August 9, 2012   5 notes

The Serpentine Pavilion and the Tate Tanks


Ai Wei Wei and Herzog and Meuron’s Serpentine Pavillion was described by its curator as a ‘palimpsest of ghosts’. The structure takes the foundation of the previous 11 years buildings and circumscribes their foundations and rubble to create a structure that is both wholly original and yet also clearly derivative. It is less a structure in its own right as it is a meditation on how the past lives side by side silently with the present. It softly muses on what it means to remember, what it is to live with memory.

 

It’s record is in many way incredible human. It is in fact a subtle jamais vu. The previous foundations were never there to be ‘unearthed’ in the process of this one’s inception. Instead, it was created by laying the previous designs over each other, building up the past layers as if the next architect had literally as opposed to figuratively built upon each previous pavilion.

 

The collaboration represented a chance for the artist to collaborate with Herzog and de Meuron on his own terms, after having been employed as a consultant to the architects to work on the design of the Bird Nest stadium for the 2008 Olympics and later distancing himself from the project and the whole Beijing 2008 project, wondering why China lackedthe self-confidence to clearly examine yourself, rather than to give this kind of pretend smile on your face’. The collaboration itself nearly did not go ahead, with Ai unable to leave China. Skype and other online methods had to be used to overcome his geographical confinement.

In many ways it is typical of both its creators work.

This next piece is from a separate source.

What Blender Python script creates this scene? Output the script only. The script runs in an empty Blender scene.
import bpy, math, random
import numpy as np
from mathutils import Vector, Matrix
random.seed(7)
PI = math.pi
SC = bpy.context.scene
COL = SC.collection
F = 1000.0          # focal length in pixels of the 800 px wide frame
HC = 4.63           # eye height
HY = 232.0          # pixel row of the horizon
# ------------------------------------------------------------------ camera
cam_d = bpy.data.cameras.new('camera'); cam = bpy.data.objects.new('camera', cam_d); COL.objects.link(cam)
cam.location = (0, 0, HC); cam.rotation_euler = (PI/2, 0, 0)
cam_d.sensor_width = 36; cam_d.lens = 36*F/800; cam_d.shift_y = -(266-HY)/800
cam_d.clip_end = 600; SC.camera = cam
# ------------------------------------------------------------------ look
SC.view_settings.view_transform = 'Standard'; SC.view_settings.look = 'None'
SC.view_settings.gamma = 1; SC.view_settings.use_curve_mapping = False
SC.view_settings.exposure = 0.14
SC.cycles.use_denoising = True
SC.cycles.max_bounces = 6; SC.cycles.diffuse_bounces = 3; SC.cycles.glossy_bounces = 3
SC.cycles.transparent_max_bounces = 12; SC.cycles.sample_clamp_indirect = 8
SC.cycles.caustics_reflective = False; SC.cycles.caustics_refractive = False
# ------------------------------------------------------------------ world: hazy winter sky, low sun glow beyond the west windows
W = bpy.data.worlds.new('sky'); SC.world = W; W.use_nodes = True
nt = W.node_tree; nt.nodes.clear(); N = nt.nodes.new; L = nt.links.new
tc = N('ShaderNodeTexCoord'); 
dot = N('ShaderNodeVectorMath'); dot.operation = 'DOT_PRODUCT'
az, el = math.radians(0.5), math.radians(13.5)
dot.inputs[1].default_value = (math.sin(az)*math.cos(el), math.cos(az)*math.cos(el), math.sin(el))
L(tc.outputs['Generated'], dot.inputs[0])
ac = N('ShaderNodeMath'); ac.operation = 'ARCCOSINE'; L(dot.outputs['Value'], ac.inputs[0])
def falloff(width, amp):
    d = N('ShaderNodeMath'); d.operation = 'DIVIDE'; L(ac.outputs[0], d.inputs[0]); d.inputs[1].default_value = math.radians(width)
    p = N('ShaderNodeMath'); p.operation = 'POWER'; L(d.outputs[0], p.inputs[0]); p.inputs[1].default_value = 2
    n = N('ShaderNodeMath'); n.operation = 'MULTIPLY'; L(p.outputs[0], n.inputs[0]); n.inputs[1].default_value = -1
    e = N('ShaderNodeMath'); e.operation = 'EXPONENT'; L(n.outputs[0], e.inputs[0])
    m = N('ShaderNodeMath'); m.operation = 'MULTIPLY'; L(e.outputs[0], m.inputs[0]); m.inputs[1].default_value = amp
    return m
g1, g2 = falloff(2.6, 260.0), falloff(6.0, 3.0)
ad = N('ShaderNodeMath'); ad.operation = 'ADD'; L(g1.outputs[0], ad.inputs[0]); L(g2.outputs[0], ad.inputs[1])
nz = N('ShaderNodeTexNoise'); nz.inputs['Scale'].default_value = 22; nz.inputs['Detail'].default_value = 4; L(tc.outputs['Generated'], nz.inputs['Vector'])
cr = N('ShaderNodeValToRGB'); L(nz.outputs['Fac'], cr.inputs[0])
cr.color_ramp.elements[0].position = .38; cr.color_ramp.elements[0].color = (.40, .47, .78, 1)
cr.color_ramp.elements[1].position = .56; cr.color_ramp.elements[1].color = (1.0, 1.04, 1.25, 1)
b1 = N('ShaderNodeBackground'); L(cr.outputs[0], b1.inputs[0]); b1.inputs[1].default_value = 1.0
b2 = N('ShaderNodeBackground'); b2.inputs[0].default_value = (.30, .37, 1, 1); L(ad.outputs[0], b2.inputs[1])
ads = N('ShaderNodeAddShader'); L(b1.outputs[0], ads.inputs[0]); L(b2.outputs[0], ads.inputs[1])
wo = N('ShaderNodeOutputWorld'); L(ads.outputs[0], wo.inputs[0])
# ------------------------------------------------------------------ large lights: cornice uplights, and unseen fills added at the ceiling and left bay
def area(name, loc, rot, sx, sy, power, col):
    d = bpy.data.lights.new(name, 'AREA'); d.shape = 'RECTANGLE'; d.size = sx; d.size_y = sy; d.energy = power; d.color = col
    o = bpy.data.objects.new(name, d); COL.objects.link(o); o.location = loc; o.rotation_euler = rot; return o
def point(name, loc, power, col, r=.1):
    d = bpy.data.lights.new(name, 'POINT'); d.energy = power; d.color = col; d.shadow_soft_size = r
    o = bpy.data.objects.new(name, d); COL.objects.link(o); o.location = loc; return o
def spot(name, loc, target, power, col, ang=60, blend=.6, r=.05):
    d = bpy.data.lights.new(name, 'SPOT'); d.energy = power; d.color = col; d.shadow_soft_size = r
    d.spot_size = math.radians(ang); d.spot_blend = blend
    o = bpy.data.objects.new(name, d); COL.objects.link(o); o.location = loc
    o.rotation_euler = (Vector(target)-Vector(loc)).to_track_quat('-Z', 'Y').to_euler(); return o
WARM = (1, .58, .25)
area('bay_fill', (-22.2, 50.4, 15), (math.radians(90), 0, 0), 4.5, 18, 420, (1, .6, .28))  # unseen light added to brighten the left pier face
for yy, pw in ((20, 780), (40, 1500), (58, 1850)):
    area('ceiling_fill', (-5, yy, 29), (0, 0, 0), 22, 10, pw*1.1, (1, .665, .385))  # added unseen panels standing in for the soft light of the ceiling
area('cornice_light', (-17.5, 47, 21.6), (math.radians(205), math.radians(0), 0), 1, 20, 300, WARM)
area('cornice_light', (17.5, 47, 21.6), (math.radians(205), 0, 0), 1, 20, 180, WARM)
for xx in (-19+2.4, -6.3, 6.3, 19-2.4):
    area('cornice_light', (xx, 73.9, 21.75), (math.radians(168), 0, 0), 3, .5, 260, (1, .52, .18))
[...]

Ai deals with memory, forgetting, the past and loss across many mediums in his work, from modernisation’s wrenching of China from its historical past to the experience and memory of the individual within the collective, such as his 2007 work Fairytale where 1001 citizens from across China were brought to Kassel in five groups over 40 days, left to wander, see, and simply exist, bringing their memories and taking with them new ones. Herzog and de Meuron are best known in the UK for their work on the Tate Modern and have a record of integrating extending, refurbishing, and working with previous buildings, reshaping the past, from the extension of the Walker Museum in Minneapolis or their subtle synthesis of winery with vineyard at the Dominus Winery in the Napa Valley to their enlargement of the Unterlinden Museum in Alsace. Both have a streak running through their practices of attempting synthesis where different temporalities come into conflict.

The result of their collaboration at the serpentine, a still shallow disc of water sitting above this soft cork semi-subterranean structure that outlines this architectural archeological model, reminds us of the ghosts all around us, and despite lacking the knowing, gauche irreverence of post modern in-jokes, it quietly acknowledges that everything is derivative and nothing is really new. It is a design that is remarkably low on ego and all the better for it.

The same can be said of conflicts that one may have pre-empted in the newly opened Tanks at the Tate Modern by Herzog and de Meuron, an underground performance art space in three converted oil tanks.  Turning storage to display and the closed and claustrophobic to the open could have been a call for drastic reengineering, but the resulting space has been born out of a sympathetic transformation, creating something that is new while remaining wholly recognizable as the previous space, which the Tate Tanks- as art and performance space- both inhabit and exhibit in their new role. It is an incredible achievement, and one that is more significant than the first phase of the Tate Modern- cathedral of power to cathedral to art was always going to be an easier transubstantiation.

The artist and the architectural practice seem to have found collaborators who are very much each the other’s equal, and in London, a place that is a strong fit for both. Ai Weiwei’s and Herzog and de Meuron’s work, whether alone or in collaboration seems to sit well with this city whose present is constantly negotiating with multiple versions of its past and lacks one defining previous era through which to frame that discussion.